Australia has quickly become utterly lawless on the high seas and they are killing innocent people in a panic because Pakistan is kicking out millions of Afghans and some might come here.

So we will show them just how mean we can be and we will drown them.

Every refugee who has drowned in the last 11 years could have been saved, we simply chose as a nation not to do so.


Marilyn | 05 September 2012  

And you have to stop using the language of unauthorised, asylum seekers are authrorised by our laws to arrive here without prior permission.


Marilyn | 05 September 2012  

Thanks for these lively comments and thanks to Eureka Street Editors for the journal's sustsined interest in my work on this. There are seven negligent Australian search and rescue and major loss of life incidents now in the past three years - there had been only four when I wrote Reluctant Rescuers. Now we must add the sinking on 21 June, the lost boat on 29 June and the s8nking on 29 August . Theser three latest tragedies validate and strengthen the anslysis of the book.
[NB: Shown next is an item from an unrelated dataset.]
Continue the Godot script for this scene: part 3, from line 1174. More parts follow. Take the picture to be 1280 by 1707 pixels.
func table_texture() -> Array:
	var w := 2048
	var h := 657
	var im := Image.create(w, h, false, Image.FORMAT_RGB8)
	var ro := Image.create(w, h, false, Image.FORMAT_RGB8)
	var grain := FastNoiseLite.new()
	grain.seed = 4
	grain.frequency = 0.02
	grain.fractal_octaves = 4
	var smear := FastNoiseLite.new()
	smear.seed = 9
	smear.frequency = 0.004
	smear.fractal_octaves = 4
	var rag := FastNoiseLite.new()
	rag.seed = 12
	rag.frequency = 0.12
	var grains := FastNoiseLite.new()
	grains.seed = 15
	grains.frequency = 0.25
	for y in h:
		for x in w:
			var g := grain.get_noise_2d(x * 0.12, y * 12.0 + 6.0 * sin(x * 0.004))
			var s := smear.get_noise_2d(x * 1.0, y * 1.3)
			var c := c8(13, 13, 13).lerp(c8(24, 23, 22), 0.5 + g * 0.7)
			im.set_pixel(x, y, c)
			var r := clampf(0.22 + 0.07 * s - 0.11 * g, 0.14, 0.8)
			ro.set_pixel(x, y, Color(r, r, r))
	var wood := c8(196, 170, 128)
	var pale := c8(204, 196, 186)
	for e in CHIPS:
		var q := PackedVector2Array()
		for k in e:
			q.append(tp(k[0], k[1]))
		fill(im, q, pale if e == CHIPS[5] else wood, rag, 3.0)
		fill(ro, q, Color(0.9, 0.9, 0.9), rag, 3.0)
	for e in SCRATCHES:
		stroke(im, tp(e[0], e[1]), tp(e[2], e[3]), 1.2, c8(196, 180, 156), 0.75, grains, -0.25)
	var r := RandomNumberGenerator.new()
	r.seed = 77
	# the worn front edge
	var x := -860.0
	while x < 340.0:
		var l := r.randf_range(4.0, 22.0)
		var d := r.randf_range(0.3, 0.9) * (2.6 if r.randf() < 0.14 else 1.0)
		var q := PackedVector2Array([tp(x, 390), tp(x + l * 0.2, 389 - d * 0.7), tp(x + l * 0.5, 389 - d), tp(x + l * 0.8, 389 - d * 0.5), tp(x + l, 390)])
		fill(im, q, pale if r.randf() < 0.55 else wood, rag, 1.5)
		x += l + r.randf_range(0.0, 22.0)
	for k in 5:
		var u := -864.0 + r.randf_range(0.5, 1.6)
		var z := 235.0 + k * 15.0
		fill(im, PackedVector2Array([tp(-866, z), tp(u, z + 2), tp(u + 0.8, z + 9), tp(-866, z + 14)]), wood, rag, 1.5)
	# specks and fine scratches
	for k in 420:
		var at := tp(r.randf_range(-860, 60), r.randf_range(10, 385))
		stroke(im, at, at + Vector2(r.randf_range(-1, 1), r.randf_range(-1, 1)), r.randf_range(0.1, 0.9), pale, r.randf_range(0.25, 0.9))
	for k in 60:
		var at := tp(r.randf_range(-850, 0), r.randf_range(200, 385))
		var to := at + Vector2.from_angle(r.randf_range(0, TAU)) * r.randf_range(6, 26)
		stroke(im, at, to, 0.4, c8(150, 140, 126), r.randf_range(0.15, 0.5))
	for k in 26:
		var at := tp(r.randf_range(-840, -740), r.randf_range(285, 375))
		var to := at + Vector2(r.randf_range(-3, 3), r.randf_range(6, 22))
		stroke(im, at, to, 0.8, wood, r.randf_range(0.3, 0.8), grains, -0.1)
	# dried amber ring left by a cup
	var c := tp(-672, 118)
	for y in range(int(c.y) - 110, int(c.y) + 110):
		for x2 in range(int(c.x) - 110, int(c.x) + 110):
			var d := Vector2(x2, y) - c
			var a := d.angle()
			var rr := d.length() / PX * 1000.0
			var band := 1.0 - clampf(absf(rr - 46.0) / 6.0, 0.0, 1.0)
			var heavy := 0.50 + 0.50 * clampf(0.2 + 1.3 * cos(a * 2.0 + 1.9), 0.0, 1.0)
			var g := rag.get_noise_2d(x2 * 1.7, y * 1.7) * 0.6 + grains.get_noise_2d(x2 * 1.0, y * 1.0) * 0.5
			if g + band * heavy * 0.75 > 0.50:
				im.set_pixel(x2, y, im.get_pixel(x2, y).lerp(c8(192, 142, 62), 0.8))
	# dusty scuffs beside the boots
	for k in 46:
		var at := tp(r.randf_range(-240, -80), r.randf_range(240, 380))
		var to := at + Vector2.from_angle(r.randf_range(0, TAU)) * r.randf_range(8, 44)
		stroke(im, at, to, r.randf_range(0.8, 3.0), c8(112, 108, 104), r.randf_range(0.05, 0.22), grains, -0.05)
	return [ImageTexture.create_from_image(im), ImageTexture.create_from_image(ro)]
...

For those who can bear any more on this topic, please watch my 6 minute interview on this ABC news story on 4 August on the Indonesia-Australia rescue at sea agreement. It is near the bottom.

http://www.abc.net.au/news/2012-09-04/australia-reaches-search-and-rescue-deal-with-indonesia/4243194

Tony Kevin


tony kevin | 06 September 2012  

We have so much to distress us about the terrible and unnecessary loss of life of these people quite legitimately seeking our help. Trent's views add to the shame. Do you Trent, ever ask "what would Jesus ask of us?"


Mary Maraz | 06 September 2012  

Trent, you are entitled to your views, but please don't claim they are Christian views. Our Dear Lord taught that the good shepherd left behind the 99 sheep and risked all to search for the 1 sheep who was lost.


AURELIUS | 07 September 2012  

MJ, the passengers willingly pay the money, why do you deflect from the fact that we refuse to rescue people in distress.


Marilyn | 07 September 2012  

Can Any one tell me that what happened to those remaining 100 missing asylum seekers and their boats which sink off on 29 August 2012.they are found or still missing. And the rescue teams of AMSA and BASARNAS should not stop their rescue operation until they have not recovered or rescued those 100 missing asylum seekers.